Kevin Rudd is a ‘failed and divisive’ politician we should not inflict on our greatest ally – Sky News Australia

Australians should deeply question the PM’s appointment of Rudd to such a critically-important diplomatic role, given he gave this country some of the most useless and wasteful government programs we have ever seen.
Just when we thought all was going quiet on the political front in the lead-up to Christmas, Anthony Albanese announces Kevin Rudd as the next Ambassador to the US.
During the press conference this announcement was wedged between Albanese discussing Senator Wong’s historic visit to Beijing and the appointment of Heather Ridout AO as the Consul General in New York.
I presume Albanese was hoping no one would notice he was appointing one of his great political allies to a plum job in the US particularly after a week of the Attorney General, Mark Dreyfus, waxing lyrical about Coalition cronyism and jobs for the boys.
Except we all noticed.
And it’s a choice which should be strongly questioned.
In government, Rudd gifted the Australian people with some of the most useless and wasteful government programs this country had ever seen: the school laptop program, school halls and pink batts.
And once the Australian people discovered that this self-professed economic centrist was anything but, his popularity nosedived, and he was eventually deposed as Prime Minister by his own side.
It’s hard to forget what his own colleagues had to say about him – comments that were broadly reported at the time: he was a narcissist, a micro-manager, erratic, an impulsive control freak and someone who treated people poorly and even contemptuously.
There was also the strip club incident or the time he claimed the Chinese were trying to “rat-f*ck” Australia. 
After returning the favour and knifing Gillard, he was unceremoniously dumped by the Australian people at the 2013 election.
Since departing politics, Kevin Rudd has been a regular on the international circuit, he earned a PhD from Oxford University and become totally obsessed by alleged and apparent control by News Corp of the Australian political landscape.
He wanted a Royal Commission into this alleged political conspiracy but even his own party told him to get over it.
Ironically, Australia is basically wall-to-wall Labor, so query his analysis and that he conveniently omits the fact that the News Corp press backed him in for PM in 2007.
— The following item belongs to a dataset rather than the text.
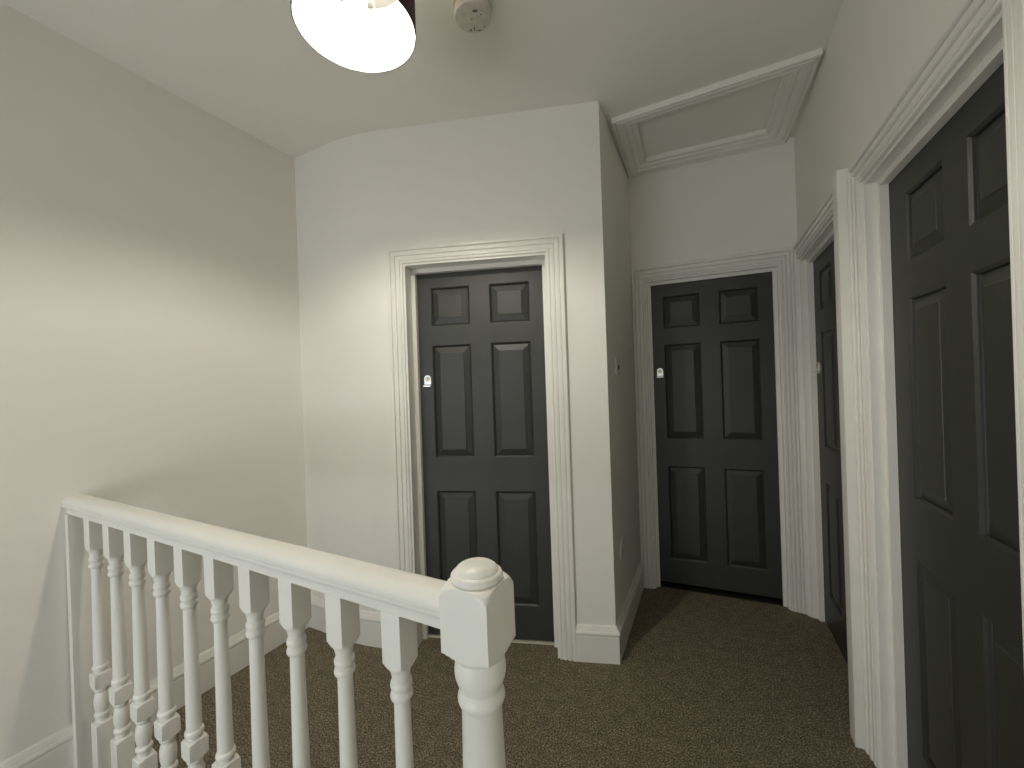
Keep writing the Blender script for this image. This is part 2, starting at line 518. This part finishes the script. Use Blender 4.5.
obj('hatch_panel', bm, CEIL, hatch)

# ---------------------------------------------------------------- balustrade
e_ = Vector((0.8854, -0.4648)).normalized(); m_ = Vector((-e_.y, e_.x))
N0 = 0.589                                  # centre line offset
def en(e, n): return e_ * e + m_ * n
bal_a = math.atan2(e_.y, e_.x)
NEWEL_E = -0.3895
bal = empty('balustrade', (*en(NEWEL_E, N0), 0), bal_a)
tag(bal, 'white painted banister with turned spindles and newel post in the foreground', 'banister')
# local x along the rail: newel at 0, wall at negative x
wall_e = -2.196 - NEWEL_E
RAILP = [(-0.0225, 0.944), (-0.0245, 0.946), (-0.0245, 0.962), (-0.0275, 0.967), (-0.0335, 0.970), (-0.0360, 0.974), (-0.0360, 0.979), (-0.0335, 0.982), (-0.0350, 0.986),
         (-0.0345, 0.991), (-0.031, 0.9975), (-0.025, 1.003), (-0.016, 1.0075), (-0.006, 1.0095)]
prof = RAILP + [(-y, z) for y, z in RAILP[::-1]]
bm = bmesh.new()  # black strip paints the shade of the gap under the far door
slope_l = (0.459 * e_.x + 0.888 * e_.y)
rows = []
def wall_x(y):                              # the left wall in balustrade space
    p = on_line(en(0, N0 + y), e_, l_pt, left_dir)
    return p.dot(e_) - NEWEL_E
for y, z in prof:
    rows.append((bm.verts.new((wall_x(y) + 0.0005, y, z)), bm.verts.new((-0.043, y, z))))
n = len(rows)
for k in range(n):
    a, b = rows[k], rows[(k + 1) % n]
    bm.faces.new((a[0], a[1], b[1], b[0]))
bm.faces.new([r[0] for r in rows]); bm.faces.new([r[1] for r in rows][::-1])
obj('handrail', bm, GLOSS, bal, smooth=35)

def arc(pts, n=4):
    """Catmull-Rom refinement of a (z, r) profile"""
    out = []
    for i in range(len(pts) - 1):
        p0 = pts[max(i - 1, 0)]; p1 = pts[i]; p2 = pts[i + 1]; p3 = pts[min(i + 2, len(pts) - 1)]
        for k in range(n):
            t = k / n
            out.append(tuple(0.5 * ((2 * b) + (-a + c) * t + (2 * a - 5 * b + 4 * c - d) * t * t + (-a + 3 * b - 3 * c + d) * t ** 3)
                             for a, b, c, d in zip(p0, p1, p2, p3)))
    out.append(pts[-1])
    return out

# newel post
BIG = 0.0654
newel_prof = ([(0, BIG), (0.215, BIG), (0.222, 0.060), (0.228, 0.052), (0.232, 0.046), (0.236, 0.041)] +
              arc([(0.236, 0.041), (0.25, 0.044), (0.262, 0.043), (0.272, 0.037)], 3) +
              arc([(0.272, 0.034), (0.30, 0.042), (0.34, 0.044), (0.38, 0.038), (0.40, 0.033)], 4) +
              arc([(0.402, 0.041), (0.412, 0.046), (0.425, 0.046), (0.434, 0.043)], 3) +
              [(0.436, 0.0425), (0.824, 0.0340)] +
              arc([(0.825, 0.0345), (0.830, 0.0385), (0.838, 0.0405), (0.846, 0.0385), (0.852, 0.0352)], 3) +
              arc([(0.853, 0.0350), (0.862, 0.0390), (0.874, 0.0430), (0.886, 0.0440), (0.900, 0.0425), (0.907, 0.0415)], 3) +
              [(0.9080, 0.0420), (0.9120, 0.0445), (0.9150, 0.0480), (0.9180, 0.0530), (0.9205, 0.0590), (0.9225, BIG), (1.016, BIG), (1.0225, 0.0625), (1.0275, 0.0590), (1.0315, 0.0545), (1.0340, 0.0500), (1.0355, 0.0455), (1.0358, 0.040)])
bm = bmesh.new(); add_lathe(bm, newel_prof, 64, 0.046)
newel = obj('newel_post', bm, GLOSS, bal, smooth=38)
newel.location = (0.009, 0, 0); newel.rotation_euler = (0, -0.009, 0)
cap_prof = (arc([(1.0350, 0.0420), (1.0375, 0.0440), (1.0420, 0.0446), (1.0465, 0.0430), (1.0490, 0.0395)], 4) +
            arc([(1.0495, 0.0380), (1.0525, 0.0365), (1.0575, 0.0315), (1.0615, 0.0230), (1.0638, 0.0120), (1.0645, 0.0008)], 4))
bm = bmesh.new(); add_lathe(bm, cap_prof, 48)
obj('newel_cap', bm, GLOSS, newel, smooth=35)

# spindles
H = 0.0232; BG = 0.0330
sp = ([(0, BG), (0.2300, BG), (0.2325, 0.030), (0.2345, 0.0265), (0.2360, 0.0225), (0.2375, 0.0175)] +
      arc([(0.239, 0.0172), (0.246, 0.0185), (0.252, 0.0180)], 3) +
      arc([(0.253, 0.0195), (0.258, 0.0215), (0.264, 0.0215), (0.269, 0.0190)], 3) +
      arc([(0.270, 0.0165), (0.285, 0.0195), (0.303, 0.0212), (0.322, 0.0200), (0.336, 0.0160), (0.340, 0.0150)], 3) +
      arc([(0.341, 0.0175), (0.346, 0.0200), (0.351, 0.0195), (0.354, 0.0180)], 3) +
      [(0.3545, 0.0225), (0.3562, 0.0265), (0.3580, 0.0300), (0.3600, BG), (0.4020, BG), (0.4040, 0.0300), (0.4060, 0.0265), (0.4075, 0.0225), (0.4085, 0.0180)] +
      arc([(0.409, 0.0175), (0.414, 0.0180)], 2) +
      arc([(0.415, 0.0205), (0.420, 0.0225), (0.427, 0.0225), (0.432, 0.0205)], 3) +
      [(0.433, 0.0186), (0.770, 0.0152)] +
      arc([(0.771, 0.0165), (0.775, 0.0200), (0.781, 0.0214), (0.787, 0.0200), (0.791, 0.0172)], 3) +
      arc([(0.7915, 0.0172), (0.795, 0.0196), (0.801, 0.0208), (0.807, 0.0196), (0.8105, 0.0172)], 3) +
      arc([(0.811, 0.0168), (0.820, 0.0178), (0.829, 0.0200), (0.834, 0.0225)], 3) +
      [(0.8375, 0.0260), (0.8410, 0.0295), (0.8450, BG), (0.9445, BG)])
bm = bmesh.new(); add_lathe(bm, sp, 48, H)
first = obj('spindle', bm, GLOSS, bal, smooth=38)
x0 = -0.5483 - 0.0235 - NEWEL_E
LEAN = 0.012                                # the old spindles stand slightly out of plumb
first.location = (x0 + 0.944 * LEAN, 0, 0); first.rotation_euler = (0, -LEAN, 0)
for i in range(1, 10):
    o = first.copy(); link(o, bal); o.location = (x0 - 0.1569 * i + 0.944 * LEAN, 0, 0)
# flat half post against the wall
bm = bmesh.new()  # black strip paints the shade of the gap under the far door
ya, yb = -0.030, 0.030
xa, xb = wall_x(ya), wall_x(yb)
t = 0.030
v = [bm.verts.new(p) for p in ((xa + 0.014, ya, 0), (xa + t + 0.016, ya, 0), (xb + t + 0.016, yb, 0), (xb + 0.014, yb, 0),
                               (xa + 0.0005, ya, 0.9435), (xa + t, ya, 0.9435), (xb + t, yb, 0.9435), (xb + 0.0005, yb, 0.9435))]
for f in ((0, 3, 2, 1), (4, 5, 6, 7), (0, 1, 5, 4), (1, 2, 6, 5), (2, 3, 7, 6), (3, 0, 4, 7)):
    bm.faces.new([v[i] for i in f])
bevel_all(bm, 0.002)
obj('wall_post', bm, GLOSS, bal, smooth=40)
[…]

A searing and concurrently divine account written by David Penberthy, former editor of the Daily Telegraph, in late-2020, drew the curtains on the ever selfish and transactional Kevin Rudd.
This did not dull Rudd’s enthusiasm for bashing the News Corp media.
In April 2022, he complained to the Press Council about an article in the Australian over reports that Rudd would become the Ambassador to the US.
No doubt an apology will be forthcoming.
So, I ask this question: is this failed and divisive former PM someone we are going to inflict on our greatest security and trading partner?
Compare this to the recent appointment of Stephen Smith, former defence minister, as the Next High Commissioner to the UK.
There has been no complaint about Smith’s suitability for the position. Why? Because his is sensible, competent, a team player, and broadly respected.
During today’s press conference, Albanese was totally correct in saying that Rudd’s experience is “unmatched”.
Though you would struggle to find many people who would consider that a compliment.